From its source close to Mount Kosciuszko high in the Australian Alps, the Murray River runs for around 2700km and forms the border between Victoria and New South Wales until it crosses into South Australia (someone got a ruler out for the rest of the border to the coast), and although the actual watercourse is in New South Wales, the Victoria bank is far more interesting and more populous. After the entire length was navigated in 1836, the river became the route along which cattle were driven from New South Wales to the newly established town of Adelaide, and later in the century there was a thriving paddle-steamer trade on the lower reaches of the river, from Wentworth on the New South Wales side and Mildura through to Echuca.

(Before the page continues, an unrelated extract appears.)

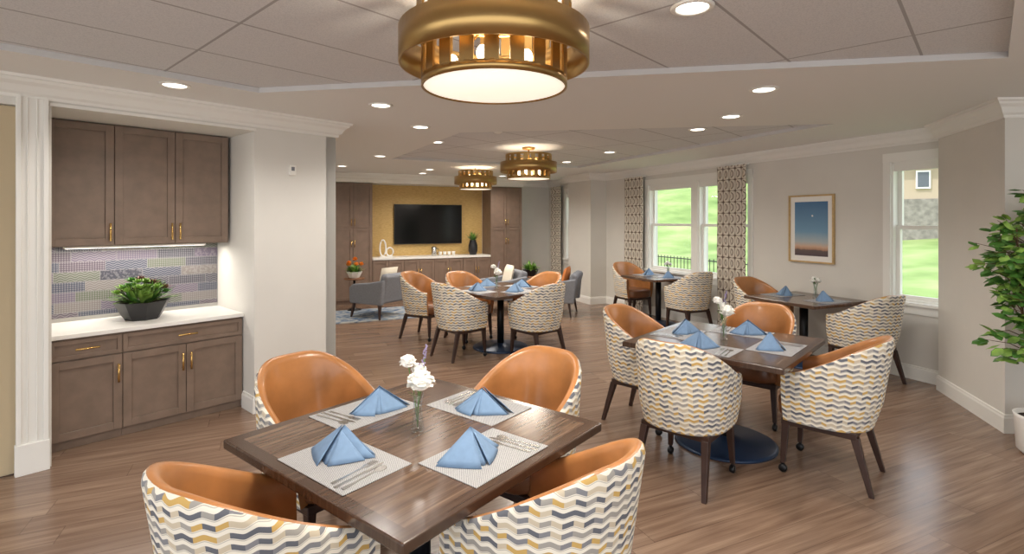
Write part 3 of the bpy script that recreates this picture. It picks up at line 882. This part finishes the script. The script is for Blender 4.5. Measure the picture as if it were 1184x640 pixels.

In 1864, Echuca was linked by railway to Melbourne, stimulating the river trade in the upper reaches, and thus became a major inland port, the furthest extent of the navigable river. At the height of the paddle-steamer era, Mildura was still a run-down, rabbit-infested cattle station, but in 1887 the Chaffey brothers, brought over from Canada, instituted irrigation projects that now support dairy farms, vineyards, vegetable farms and citrus orchards throughout northwestern Victoria. Between Mildura and Echuca, Swan Hill marks the transition to sheep, cattle and wheat country; the Pioneer Settlement here explores the extraordinarily hard lives of the early settlers. Above Echuca the Murray flows through more settled regions, but also the Barmah wetlands, an ecosystem of international significance.

Nowadays paddle steamers cruise for leisure, and are the best way to enjoy the river and admire magnificent river red gums lining its banks, as well as the huge array of birds and other wildlife that the Murray sustains. Renting a houseboat is also a relaxing (if expensive) way to travel.